El aguijón de la muerte es el pecado; y la fuerza del pecado, la Ley. 

   Pero ¡gracias sean dadas a Dios, que nos da la victoria por nuestro Señor Jesucristo! Así pues, hermanos míos amados, manteneos firmes, inconmovibles, progresando siempre en la obra del Señor, conscientes de que vuestro trabajo no es vano en el Señor.

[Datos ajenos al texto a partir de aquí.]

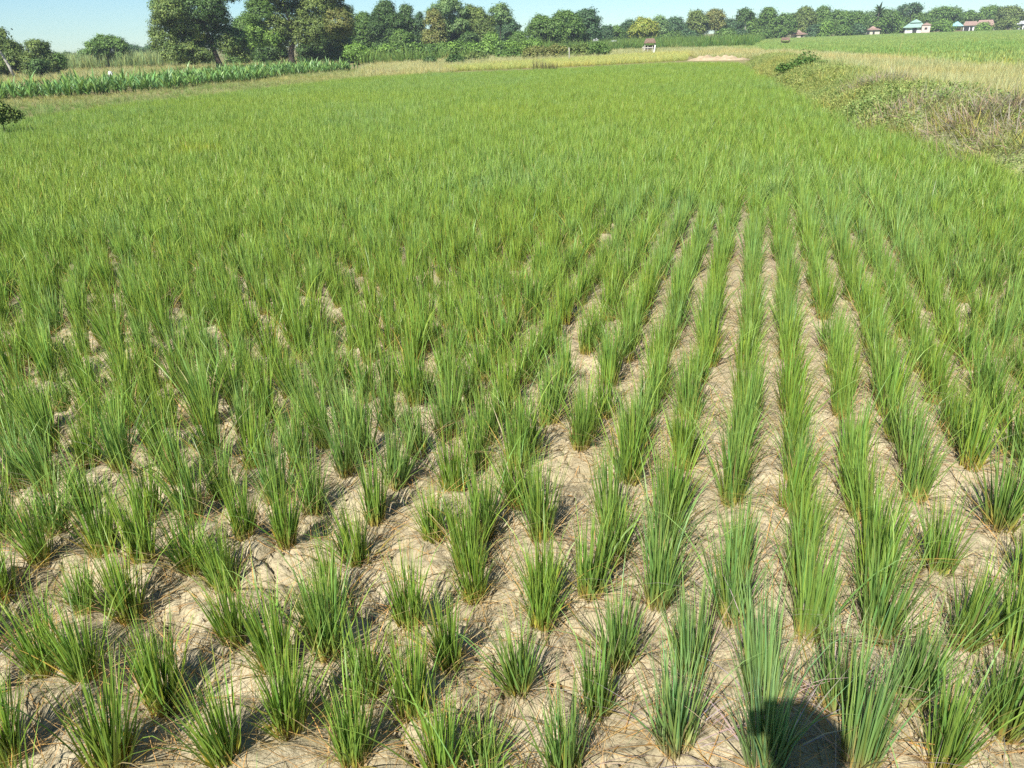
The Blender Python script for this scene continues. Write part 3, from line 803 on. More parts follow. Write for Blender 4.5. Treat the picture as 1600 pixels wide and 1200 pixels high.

La Resurrección de Cristo es la victoria definitiva sobre la muerte. De esa victoria el Señor nos da a participar. En ese instante, en ese pestañeo de ojos, al toque de la trompeta, cuando nuestro ser corruptible se revista de incorruptibilidad y nuestro ser mortal se revista de inmortalidad, la victoria de Jesucristo sobre la muerte recibirá su consumación. Seremos transformados y todo el bien que hayamos hecho en el tiempo de la carne y la sangre heredará el Reino de los Cielos. No se perderá nada. 

   Realmente no tenemos más que motivos para unirnos a San Pablo en ese canto de victoria y acción de gracias que le sale de lo más profundo de su corazón. Y haremos bien en escuchar con atención la última exhortación que nos hace el Apóstol.